— START Supplied data —
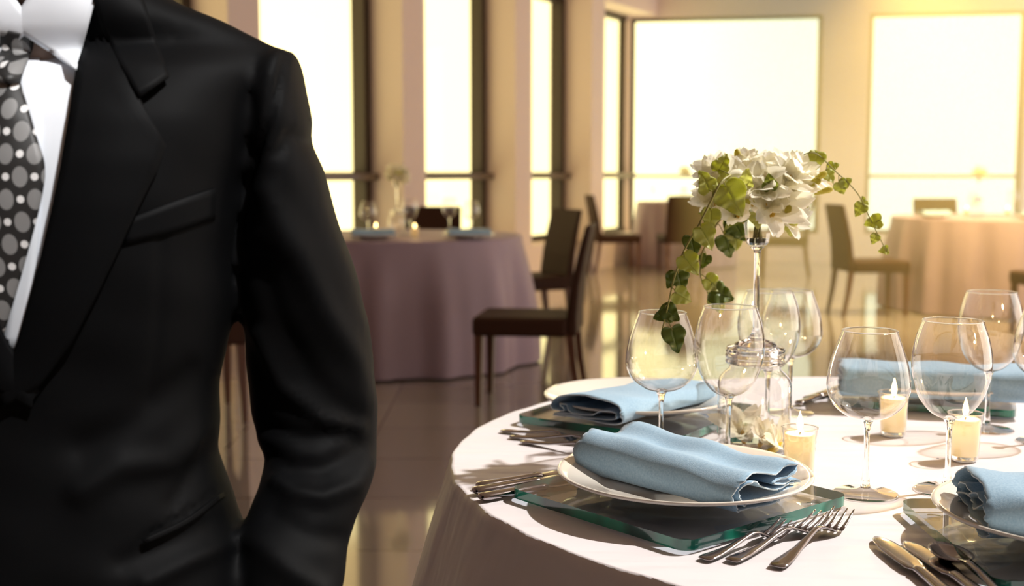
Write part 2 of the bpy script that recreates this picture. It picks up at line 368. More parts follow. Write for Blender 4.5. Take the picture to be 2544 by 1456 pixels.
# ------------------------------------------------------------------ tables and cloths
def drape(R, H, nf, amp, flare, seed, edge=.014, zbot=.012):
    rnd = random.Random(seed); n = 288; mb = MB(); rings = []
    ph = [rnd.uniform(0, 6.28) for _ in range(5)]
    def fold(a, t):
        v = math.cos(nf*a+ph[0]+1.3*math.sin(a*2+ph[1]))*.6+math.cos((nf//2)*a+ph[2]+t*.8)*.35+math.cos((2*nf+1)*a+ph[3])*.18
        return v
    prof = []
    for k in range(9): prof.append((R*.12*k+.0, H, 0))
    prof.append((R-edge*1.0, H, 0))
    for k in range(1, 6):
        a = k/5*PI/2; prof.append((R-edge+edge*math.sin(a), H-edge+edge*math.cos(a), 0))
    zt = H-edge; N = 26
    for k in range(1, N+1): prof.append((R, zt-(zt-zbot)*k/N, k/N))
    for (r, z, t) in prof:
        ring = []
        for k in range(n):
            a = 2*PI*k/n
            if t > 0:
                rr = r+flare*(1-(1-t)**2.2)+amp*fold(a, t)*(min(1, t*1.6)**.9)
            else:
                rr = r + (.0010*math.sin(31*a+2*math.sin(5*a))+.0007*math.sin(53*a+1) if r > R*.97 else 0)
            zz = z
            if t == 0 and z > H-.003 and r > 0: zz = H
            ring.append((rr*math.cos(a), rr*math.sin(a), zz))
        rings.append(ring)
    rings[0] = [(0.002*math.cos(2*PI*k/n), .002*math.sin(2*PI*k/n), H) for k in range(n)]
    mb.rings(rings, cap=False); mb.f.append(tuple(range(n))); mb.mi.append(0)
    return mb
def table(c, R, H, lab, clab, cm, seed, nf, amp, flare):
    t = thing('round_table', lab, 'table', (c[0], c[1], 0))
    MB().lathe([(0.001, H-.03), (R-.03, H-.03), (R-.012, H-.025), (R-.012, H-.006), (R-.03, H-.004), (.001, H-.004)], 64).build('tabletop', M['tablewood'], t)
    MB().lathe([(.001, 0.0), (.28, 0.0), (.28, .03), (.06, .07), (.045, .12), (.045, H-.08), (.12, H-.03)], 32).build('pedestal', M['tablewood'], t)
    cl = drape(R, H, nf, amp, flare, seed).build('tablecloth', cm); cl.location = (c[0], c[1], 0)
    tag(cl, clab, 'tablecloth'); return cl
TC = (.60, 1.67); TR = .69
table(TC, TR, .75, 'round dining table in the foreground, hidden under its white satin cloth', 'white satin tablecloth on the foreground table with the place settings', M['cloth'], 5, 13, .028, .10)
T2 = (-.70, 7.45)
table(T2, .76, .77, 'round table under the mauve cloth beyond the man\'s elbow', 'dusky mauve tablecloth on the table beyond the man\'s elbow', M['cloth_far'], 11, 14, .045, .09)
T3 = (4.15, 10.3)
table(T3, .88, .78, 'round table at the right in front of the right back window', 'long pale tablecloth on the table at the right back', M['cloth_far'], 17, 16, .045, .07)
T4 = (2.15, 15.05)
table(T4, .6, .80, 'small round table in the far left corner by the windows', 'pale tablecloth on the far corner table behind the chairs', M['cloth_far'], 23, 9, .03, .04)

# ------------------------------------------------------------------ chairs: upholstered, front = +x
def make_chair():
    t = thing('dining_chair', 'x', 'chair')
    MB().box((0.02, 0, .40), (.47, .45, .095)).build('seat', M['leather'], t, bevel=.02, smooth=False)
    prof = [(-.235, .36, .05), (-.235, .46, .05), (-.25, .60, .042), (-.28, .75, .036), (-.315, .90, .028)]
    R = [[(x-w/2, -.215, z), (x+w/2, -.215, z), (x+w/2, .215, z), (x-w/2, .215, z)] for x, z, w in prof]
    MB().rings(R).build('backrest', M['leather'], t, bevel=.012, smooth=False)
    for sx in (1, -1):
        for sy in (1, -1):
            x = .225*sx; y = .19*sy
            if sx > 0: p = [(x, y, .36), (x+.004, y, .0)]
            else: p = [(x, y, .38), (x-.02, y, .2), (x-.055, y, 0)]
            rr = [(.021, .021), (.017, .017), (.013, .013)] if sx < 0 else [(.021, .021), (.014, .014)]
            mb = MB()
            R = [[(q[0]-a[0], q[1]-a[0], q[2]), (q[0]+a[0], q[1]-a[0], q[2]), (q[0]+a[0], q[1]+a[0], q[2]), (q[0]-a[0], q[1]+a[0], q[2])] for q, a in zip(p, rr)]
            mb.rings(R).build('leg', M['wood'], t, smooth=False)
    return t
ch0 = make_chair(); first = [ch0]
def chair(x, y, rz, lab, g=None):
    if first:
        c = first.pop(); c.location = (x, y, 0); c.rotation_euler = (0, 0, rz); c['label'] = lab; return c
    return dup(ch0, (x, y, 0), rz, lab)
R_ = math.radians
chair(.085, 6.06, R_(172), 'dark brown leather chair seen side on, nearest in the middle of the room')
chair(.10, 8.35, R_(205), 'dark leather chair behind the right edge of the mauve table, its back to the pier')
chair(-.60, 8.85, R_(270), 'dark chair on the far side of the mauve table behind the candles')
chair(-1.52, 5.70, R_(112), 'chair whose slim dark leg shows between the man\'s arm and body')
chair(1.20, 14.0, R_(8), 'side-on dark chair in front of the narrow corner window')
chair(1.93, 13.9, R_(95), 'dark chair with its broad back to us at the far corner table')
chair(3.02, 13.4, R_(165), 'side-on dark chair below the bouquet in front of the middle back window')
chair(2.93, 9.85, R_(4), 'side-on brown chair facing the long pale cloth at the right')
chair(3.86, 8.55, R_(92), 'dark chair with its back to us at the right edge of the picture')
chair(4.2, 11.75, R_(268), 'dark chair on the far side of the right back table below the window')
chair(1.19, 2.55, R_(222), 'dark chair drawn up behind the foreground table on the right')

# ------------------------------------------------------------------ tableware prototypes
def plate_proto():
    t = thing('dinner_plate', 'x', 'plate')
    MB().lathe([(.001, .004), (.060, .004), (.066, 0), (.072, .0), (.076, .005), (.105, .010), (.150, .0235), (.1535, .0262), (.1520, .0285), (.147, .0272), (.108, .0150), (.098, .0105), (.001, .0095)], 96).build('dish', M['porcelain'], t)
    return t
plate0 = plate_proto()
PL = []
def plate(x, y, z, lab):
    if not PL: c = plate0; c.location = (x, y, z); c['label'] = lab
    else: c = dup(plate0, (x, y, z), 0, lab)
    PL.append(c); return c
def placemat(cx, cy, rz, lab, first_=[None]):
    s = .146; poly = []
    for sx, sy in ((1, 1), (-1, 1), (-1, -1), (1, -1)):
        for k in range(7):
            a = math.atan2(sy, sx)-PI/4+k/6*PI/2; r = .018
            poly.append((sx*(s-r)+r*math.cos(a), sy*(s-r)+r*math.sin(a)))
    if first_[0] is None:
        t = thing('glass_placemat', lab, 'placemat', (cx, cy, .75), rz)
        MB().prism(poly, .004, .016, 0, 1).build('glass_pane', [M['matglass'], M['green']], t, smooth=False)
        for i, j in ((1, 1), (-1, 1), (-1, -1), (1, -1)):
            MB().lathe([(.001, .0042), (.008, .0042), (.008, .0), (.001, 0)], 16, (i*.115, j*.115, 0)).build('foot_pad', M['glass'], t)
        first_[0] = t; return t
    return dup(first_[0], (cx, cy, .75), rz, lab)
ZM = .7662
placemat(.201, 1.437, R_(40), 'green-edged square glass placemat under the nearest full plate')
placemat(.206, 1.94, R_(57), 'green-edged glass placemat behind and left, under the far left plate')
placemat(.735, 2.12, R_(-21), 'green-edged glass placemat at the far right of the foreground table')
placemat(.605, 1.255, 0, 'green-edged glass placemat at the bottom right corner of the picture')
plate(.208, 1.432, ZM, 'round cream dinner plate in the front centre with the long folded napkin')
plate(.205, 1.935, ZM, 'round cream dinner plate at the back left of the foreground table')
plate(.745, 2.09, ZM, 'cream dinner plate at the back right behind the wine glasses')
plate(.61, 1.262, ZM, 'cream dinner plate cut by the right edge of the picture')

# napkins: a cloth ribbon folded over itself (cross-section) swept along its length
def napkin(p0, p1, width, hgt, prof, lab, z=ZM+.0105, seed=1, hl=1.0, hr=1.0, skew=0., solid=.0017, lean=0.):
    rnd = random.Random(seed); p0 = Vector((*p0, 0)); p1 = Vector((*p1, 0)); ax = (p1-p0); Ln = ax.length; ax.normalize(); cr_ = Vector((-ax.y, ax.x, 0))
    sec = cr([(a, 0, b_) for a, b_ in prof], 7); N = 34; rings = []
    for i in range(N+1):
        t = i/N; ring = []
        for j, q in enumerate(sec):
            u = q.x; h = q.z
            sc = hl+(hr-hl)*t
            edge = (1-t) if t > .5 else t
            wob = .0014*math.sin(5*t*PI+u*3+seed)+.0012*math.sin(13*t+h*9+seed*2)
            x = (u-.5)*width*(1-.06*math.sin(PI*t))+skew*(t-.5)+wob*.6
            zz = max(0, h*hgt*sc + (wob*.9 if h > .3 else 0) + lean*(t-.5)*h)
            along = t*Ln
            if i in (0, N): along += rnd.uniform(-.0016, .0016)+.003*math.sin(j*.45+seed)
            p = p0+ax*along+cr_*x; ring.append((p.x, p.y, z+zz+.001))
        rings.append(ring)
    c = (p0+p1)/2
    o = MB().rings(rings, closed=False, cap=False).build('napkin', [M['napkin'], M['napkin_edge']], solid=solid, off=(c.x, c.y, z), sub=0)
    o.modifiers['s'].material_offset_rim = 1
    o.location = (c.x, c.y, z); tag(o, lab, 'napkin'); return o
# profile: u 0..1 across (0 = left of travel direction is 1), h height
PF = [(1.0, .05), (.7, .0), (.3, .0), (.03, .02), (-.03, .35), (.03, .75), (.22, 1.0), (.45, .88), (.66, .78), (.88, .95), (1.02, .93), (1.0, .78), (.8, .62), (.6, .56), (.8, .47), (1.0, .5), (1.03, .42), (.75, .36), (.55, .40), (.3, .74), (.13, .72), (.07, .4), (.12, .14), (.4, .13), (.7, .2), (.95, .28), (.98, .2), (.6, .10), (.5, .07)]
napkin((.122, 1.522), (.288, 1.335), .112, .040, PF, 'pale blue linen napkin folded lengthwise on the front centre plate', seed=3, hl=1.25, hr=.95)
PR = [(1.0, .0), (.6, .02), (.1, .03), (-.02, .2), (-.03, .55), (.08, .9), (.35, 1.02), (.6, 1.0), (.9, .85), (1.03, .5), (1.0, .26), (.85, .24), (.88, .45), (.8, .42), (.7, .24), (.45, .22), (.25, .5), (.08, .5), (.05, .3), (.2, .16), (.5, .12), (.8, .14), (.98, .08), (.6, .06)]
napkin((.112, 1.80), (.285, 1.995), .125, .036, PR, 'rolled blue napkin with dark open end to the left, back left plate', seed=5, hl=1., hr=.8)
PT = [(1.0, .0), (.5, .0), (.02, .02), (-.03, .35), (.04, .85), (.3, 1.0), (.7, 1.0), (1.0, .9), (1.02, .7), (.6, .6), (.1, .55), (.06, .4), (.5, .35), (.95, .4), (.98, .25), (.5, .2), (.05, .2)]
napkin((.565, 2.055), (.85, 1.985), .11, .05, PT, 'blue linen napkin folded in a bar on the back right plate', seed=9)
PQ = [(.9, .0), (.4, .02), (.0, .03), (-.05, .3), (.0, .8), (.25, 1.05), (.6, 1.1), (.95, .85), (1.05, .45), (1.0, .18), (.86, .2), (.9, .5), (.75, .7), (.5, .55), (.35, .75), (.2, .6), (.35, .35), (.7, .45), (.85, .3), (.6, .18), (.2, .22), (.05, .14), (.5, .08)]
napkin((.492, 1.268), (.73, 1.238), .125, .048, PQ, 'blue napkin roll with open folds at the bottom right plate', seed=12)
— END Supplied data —
Exercise - Return each line of the data that contains the string "picture".

The solution -
Write part 2 of the bpy script that recreates this picture. It picks up at line 368. More parts follow. Write for Blender 4.5. Take the picture to be 2544 by 1456 pixels.
chair(3.86, 8.55, R_(92), 'dark chair with its back to us at the right edge of the picture')
placemat(.605, 1.255, 0, 'green-edged glass placemat at the bottom right corner of the picture')
plate(.61, 1.262, ZM, 'cream dinner plate cut by the right edge of the picture')